The entire funding for it is based on economic growth, and that, the Left simply doesn’t know how to do,” a Likud statement said.
As in the last election, the Likud has not offered an economic platform of its own, but the statement pointed to its record of sustained growth, which has exceeded that of most OECD countries in recent years, and low unemployment.
Meretz, on the other hand, slammed the plan for failing to redistribute assets.
“There is no word on a new distribution of the national wealth. Free land allocation is indeed welcome, but alongside it there must be an initiative to build a budget for providing comprehensive solutions to the problem of housing in Israel, increasing public housing, affordable housing and rental housing,” Meretz MK Ilan Gilon said.
Conspicuously absent from the event were other leading Labor politicians, who were reportedly unhappy about the platform.
According to a Channel 2 report, a major dispute broke out among the party elite in a meeting on Monday, in which Labor members accused the party leaders of giving Trajtenberg, whom they see as too much of a capitalist, free rein with the socioeconomic platform.
Meanwhile, Koolanu offered up a banking reform proposal that would, among other things, split credit cards from banks in order to increase competition, a reform that Kahlon said would save families thousands of shekels each year.

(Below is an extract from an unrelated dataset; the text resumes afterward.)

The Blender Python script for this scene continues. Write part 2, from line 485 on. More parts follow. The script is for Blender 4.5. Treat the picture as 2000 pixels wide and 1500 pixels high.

“This is a brave program that will break the banks’ monopoly, an area that nobody has dared touch for decades,” he said. The proposal is based on recommendations by Hebrew University economics expert Avi Ben-Bassat.
The reform would also consolidate financial sector supervision, ease regulation and capital requirements to let in new players, establish a common technological platform, and break down existing banking groups.
Like Trajtenberg, Kahlon recommended the creation of a cooperative bank, and increased Internet banking.
Lack of competition in the banking system costs the average family NIS 3,000 a year, Kahlon said.
According to Koolanu, banks charge interest of 7-12% for loans while paying interest of 0.25% on deposits, a spread the party called “unfathomable,” and which helped banks rack up NIS 41 billion of profits in 2014.